The logic is warped, a justification for carrying on in a life they know is making them smaller and sadder by the second. This is Miike skinning his archetypical yakuza protagonists alive, showing them to be sad, ineffectual men clinging onto a memory of a myth of outlaw heroics. The casting of Riki Takeuchi and Show Aikawa, long-time Miike alums that personified the Japanese gangster on-screen, was a canny choice. Takeuchi displays a tremendous vulnerability in that boulder of a face, a man crumbling under the weight of his conscience and his own squandered life. Aikawa’s devil-may-care demeanor belies a man who still remembers what it felt to hope for a future. His absurd bleached hair and Hawaiian shirt all the features of a man desperate to play the fool, pretending he’s the same class clown. On the island, they get to play again and rediscover their childhoods. Here, they are armed with their delusions of heroism. So much so, that they return to their lives of crime with flimsy, unconvincing angel wings strapped to their backs.

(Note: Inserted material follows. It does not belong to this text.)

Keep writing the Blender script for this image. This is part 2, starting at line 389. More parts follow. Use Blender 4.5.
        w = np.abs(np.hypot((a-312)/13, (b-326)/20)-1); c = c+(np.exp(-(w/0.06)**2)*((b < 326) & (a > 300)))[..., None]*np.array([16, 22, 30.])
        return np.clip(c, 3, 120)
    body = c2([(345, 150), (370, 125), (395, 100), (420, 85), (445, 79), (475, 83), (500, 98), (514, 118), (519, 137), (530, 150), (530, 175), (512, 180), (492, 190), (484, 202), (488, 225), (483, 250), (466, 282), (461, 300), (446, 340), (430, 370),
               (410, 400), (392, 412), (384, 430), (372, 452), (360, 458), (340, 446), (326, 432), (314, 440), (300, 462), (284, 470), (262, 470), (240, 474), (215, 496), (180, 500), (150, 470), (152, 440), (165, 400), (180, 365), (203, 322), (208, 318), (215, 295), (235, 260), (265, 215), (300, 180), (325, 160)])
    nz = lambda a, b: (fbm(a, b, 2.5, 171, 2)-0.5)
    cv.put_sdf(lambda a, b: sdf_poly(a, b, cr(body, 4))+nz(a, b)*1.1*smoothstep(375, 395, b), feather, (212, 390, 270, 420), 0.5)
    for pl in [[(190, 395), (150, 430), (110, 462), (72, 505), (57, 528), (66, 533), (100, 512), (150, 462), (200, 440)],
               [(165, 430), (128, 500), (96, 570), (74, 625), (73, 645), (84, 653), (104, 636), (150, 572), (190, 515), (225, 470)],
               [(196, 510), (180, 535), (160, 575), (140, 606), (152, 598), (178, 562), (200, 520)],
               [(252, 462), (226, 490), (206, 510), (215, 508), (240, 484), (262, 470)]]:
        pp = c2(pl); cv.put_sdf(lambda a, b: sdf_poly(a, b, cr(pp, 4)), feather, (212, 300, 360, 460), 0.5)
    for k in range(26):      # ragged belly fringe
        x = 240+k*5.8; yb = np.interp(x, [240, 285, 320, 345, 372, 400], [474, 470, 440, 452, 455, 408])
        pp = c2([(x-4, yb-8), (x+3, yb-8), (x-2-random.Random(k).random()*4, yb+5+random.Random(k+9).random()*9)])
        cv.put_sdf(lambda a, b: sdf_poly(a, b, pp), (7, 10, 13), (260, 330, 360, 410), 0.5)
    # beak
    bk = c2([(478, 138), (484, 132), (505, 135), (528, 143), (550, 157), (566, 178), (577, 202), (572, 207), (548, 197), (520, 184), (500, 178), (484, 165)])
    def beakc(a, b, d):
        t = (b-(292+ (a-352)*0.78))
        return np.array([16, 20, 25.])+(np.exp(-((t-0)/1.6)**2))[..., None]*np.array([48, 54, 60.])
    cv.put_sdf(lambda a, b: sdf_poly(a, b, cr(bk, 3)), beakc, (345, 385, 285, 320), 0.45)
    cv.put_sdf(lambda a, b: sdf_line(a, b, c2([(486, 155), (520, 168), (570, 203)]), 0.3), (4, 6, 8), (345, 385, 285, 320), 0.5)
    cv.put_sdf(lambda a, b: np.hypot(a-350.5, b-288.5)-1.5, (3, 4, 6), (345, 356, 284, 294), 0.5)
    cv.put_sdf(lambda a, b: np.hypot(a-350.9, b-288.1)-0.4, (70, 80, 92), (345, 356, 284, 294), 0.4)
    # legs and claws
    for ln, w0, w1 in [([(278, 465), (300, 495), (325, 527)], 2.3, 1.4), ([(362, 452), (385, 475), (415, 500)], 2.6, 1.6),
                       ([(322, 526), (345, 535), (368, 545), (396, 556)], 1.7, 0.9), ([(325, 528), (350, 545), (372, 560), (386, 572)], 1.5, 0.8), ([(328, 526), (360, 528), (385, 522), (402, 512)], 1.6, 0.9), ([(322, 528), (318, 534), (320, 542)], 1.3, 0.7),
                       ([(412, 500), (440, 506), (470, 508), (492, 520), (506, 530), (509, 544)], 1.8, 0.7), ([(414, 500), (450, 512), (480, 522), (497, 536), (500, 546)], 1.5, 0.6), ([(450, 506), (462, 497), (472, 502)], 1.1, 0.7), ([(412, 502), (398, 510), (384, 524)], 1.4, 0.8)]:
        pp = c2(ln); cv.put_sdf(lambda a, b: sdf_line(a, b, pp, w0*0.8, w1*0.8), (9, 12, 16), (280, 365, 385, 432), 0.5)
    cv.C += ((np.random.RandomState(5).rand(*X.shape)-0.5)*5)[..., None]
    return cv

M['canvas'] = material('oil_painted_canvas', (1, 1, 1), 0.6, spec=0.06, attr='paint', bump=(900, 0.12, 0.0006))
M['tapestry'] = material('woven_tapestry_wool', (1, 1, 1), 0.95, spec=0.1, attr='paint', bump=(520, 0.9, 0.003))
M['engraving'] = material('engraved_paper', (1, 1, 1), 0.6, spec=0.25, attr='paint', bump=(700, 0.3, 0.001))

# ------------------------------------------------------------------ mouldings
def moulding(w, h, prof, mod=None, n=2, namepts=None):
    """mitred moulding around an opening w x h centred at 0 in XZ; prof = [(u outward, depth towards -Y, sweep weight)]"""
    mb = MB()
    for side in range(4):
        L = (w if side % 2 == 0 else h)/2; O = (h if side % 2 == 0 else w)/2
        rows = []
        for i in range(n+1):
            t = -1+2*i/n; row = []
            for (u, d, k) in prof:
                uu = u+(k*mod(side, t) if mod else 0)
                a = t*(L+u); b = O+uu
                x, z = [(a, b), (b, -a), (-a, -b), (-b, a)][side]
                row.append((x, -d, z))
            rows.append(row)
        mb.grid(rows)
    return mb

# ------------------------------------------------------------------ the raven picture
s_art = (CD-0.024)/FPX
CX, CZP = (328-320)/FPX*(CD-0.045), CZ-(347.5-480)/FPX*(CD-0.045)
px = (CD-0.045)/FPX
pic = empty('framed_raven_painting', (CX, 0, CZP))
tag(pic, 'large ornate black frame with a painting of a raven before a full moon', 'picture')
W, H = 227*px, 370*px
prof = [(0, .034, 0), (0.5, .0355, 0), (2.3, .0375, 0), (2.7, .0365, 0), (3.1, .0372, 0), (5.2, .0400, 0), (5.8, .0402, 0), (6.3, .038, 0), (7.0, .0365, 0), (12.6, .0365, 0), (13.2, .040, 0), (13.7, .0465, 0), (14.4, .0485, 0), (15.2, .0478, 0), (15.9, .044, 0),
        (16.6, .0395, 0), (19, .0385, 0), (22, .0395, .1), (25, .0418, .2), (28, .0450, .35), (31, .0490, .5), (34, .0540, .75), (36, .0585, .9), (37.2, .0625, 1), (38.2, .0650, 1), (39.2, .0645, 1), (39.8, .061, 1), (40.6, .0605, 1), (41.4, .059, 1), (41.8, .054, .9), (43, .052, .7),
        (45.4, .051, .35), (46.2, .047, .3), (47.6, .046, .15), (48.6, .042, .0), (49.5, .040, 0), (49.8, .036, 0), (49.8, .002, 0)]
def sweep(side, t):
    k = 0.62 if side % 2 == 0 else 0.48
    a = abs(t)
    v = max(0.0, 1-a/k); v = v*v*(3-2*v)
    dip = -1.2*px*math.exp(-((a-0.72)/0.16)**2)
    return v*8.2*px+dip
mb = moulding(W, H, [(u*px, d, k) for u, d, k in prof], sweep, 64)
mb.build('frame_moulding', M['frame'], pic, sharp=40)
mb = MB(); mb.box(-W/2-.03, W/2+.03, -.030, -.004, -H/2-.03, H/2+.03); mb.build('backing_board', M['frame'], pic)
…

This is an absurd movie, but one overcome with a profound sadness. In that respect, it remains one of the greatest achievements of the V-cinema boom and an important touchstone in the career of one of Japan’s greatest contemporary filmmakers. More than anything, it demonstrates Miike’s incredible tenderness, humanity, and ability to ground himself in the inner, pedestrian lives of his characters. His sentimentality during these years may have just been a phase, but it serves all the better to demonstrate his versatility that films with such a strong and consistent creative throughline never defined his image. Love him or hate him, Miike is one of the few filmmakers that dare to reinvent themselves at every turn. More than any one film, this is his greatest success.